March 14, 2010

Rob (G.I.) Joe to pay (St.) Peter?

In an ordinary world, this behavior by Pawlenty would badly damage his political chances, even with Republicans.

Sen. Don Betzold, DFL-Fridley, told City Pages’ Matt Snyders on Thursday that Gov. Tim Pawlenty has diverted funds from the “Support Our Troops” license plate program to his Governor’s Office of Faith-Based Initiatives, an office that works to connect religious organizations with state funds.

Betzold says that $30,000 from the license plate program was supposed to go to the Department of Military Affairs and the Department of Veterans Affairs, but instead paid for a position at the faith-based office which is part of the Pawlenty’s office. The funds, writes Snyders, “by law, were supposed to go to the Department of Military Affairs and the Department of Veterans Affairs.”

If those funds really were mandated in law to be used solely for the purpose as stated and instead were shifted to another purpose, that's criminal behavior.

It used to be that veterans were the one group Republicans didn't dare muck with, because too many of their supporters are vets themselves. We'll see if this story gets any legs and what harm it might do to that slick so-and-so.

via Balloon Juice

Posted by Linkmeister at March 14, 2010 12:01 AM | TrackBack
Comments

I wish this surprised me. Instead, I cynically note that this was published in City Pages, the alternative free weekly, not the Star Tribune or the Pioneer Press, the serious daily papers in Our Fair Cities. They are the only ones who print verbatim quotes from Michele Bachman, too.

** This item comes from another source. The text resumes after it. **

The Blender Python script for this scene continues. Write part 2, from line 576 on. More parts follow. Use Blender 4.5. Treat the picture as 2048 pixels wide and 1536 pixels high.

Posted by: Juli Thompson at March 14, 2010 08:17 PM

Does that make it more or less credible? (I'm asking; I really don't know.)

I noticed that the State VA guy says it was all on the up-and-up, but paying a quarter-time employee $30K? Who paid the other three-quarters of his/her time, and was it an equivalent amount? Did that person then make $120K for the year? Is that an appropriate amount for what looks like a support position in the Minnesota state government?